When the program was started in 1990, its "bricks and mortar" goal was to "build neighborhood capacity." This meant improving housing and developing, expanding or upgrading neighborhood facilities like parks, libraries and schools.

A decade ago, Downtown was booming but some neighborhoods - and parts of neighborhoods - were in decline. The City Council and Minneapolis legislators recognized that a vibrant Downtown wasn't enough to maintain a healthy city. They turned to the same tool they had used for downtown growth - tax-increment financing - and directed it to neighborhoods. About $20 million a year for 20 years of TIF funds would go to NRP. In the first 10 years, about $176 million was spent on NRP projects.

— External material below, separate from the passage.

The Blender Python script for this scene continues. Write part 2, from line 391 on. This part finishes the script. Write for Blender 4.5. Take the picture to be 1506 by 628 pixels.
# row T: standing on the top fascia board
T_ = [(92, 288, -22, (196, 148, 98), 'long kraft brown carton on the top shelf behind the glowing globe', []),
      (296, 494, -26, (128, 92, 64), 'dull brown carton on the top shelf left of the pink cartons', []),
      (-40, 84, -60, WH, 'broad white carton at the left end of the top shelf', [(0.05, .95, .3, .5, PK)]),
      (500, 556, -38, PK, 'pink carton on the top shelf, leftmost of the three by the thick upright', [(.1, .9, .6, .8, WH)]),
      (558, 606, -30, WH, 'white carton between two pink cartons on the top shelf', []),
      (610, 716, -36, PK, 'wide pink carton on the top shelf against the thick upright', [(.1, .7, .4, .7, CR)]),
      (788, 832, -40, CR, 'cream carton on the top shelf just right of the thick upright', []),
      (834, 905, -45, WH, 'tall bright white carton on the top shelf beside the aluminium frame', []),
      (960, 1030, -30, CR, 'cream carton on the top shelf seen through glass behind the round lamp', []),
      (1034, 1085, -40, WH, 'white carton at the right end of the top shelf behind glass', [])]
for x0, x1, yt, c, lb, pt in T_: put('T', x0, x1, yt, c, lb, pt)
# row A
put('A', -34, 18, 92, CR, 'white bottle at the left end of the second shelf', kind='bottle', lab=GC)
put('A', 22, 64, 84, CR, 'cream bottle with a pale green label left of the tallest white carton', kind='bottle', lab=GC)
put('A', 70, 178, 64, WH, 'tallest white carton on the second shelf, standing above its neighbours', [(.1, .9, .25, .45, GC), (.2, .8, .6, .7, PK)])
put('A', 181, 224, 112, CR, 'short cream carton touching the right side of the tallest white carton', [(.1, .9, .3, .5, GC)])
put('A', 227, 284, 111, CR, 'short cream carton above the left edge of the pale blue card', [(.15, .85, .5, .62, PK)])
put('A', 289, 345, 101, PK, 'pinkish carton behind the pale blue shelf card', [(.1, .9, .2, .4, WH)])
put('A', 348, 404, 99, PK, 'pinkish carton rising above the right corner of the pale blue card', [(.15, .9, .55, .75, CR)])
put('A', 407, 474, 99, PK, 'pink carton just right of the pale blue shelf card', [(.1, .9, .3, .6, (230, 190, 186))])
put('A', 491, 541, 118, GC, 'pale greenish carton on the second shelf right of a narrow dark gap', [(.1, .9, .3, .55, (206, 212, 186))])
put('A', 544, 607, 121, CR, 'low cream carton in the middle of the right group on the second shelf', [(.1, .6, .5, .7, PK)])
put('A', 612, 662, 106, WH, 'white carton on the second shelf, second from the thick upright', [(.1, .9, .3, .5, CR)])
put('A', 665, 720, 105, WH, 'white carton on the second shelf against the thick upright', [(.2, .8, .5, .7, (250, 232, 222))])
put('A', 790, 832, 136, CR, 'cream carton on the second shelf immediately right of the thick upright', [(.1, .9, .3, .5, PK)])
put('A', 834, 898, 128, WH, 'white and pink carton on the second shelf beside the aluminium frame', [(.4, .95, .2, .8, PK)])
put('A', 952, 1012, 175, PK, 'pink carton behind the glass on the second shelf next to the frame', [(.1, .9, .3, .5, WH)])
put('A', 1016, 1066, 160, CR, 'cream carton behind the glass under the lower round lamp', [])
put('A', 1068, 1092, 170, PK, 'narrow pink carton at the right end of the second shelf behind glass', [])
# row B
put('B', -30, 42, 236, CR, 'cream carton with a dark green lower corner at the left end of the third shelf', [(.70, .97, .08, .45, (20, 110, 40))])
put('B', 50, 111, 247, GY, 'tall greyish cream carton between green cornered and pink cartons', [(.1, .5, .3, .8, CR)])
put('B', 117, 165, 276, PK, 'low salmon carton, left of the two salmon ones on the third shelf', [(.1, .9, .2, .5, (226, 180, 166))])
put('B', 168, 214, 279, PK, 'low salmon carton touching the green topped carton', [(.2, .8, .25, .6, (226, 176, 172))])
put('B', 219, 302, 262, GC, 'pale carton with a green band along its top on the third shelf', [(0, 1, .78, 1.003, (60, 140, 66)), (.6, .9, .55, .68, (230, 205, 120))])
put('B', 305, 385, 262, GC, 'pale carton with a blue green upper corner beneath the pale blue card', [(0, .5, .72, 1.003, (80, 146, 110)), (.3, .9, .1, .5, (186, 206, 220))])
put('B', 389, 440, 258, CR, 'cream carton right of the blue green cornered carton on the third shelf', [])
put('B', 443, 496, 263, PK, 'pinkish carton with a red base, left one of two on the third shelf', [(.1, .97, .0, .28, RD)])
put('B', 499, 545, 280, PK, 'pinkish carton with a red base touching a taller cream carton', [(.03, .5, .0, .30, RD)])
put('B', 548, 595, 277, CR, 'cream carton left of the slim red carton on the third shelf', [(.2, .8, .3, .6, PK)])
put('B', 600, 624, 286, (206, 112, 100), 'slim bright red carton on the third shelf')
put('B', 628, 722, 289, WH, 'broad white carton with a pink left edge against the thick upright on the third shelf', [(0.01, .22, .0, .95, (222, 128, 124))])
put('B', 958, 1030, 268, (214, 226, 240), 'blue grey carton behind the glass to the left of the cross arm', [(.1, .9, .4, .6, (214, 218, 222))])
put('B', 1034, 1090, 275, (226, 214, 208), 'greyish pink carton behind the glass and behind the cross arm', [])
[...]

That investment has paid off, so far. In every neighborhood of the city, property values have risen. In some neighborhoods - most of those in Southwest - they have skyrocketed.

This is success beyond what was envisioned by the creators of NRP, and it carries with it new challenges - the relatively new lack of sufficient affordable housing being a big one.

NRP can't take full credit for the way neighborhoods have flourished. A strong economy nationally and locally played an important role, but NRP clearly was crucial in those neighborhoods that most needed a boost.

NRP had another key role, a somewhat less tangible one: "creating a sense of community." Hennepin County Commissioner Peter McLaughlin was a Minneapolis legislator when NRP was created and has been on the NRP Policy Board since it began. He has said that one of the clear intents of the legislation creating NRP was that citizens should be energized through it.

How do we measure that success? The Teamworks study evaluating NRP, which was presented last year, concluded, "Citizen participation has grown in NRP, and people believe neighborhood participation is effective."

The NRP celebration at the Convention Center Feb. 24 gave proof to that. It was long - breakfast through dinner - and some of the presentations weren't all that lively, but what struck many of the several hundred who attended was the sense that everyone was part of the action.

In workshops, those offering information frequently were interrupted (politely), questioned, then offered anecdotes or suggestions. That could happen - and happen effectively - because city residents had learned that they have something to offer, and the responsibility and opportunity to offer it. They are empowered, in other words.

NRP is an important part of that.

There have always been some active citizens and some active neighborhoods, but NRP gave many new people a reason to participate in their community.

It's all too easy to scoff at the difference between one neighborhood spending money on ornamental streetlights and another on building affordable housing for families. They are not equivalent needs - and those neighborhoods do not get equivalent NRP funding. The formula for distributing NRP funds is weighted heavily towards neighborhoods with the most serious housing needs.

But in both kinds of neighborhoods, people who didn't participate before NRP have attended meetings, joined boards, made decisions - and, sometimes, taken the heat. They've learned how city government works - and when it doesn't work. They've made big mistakes - and had wonderful successes.

We don't know exactly what will happen after NRP. The housing and neighborhood improvements will be with us for a long time. We hope the same will be true of the kind of citizen involvement and empowerment NRP has encouraged in so many neighborhoods.

We'd like to go to the 20-year celebration and feel as if it's all just getting started.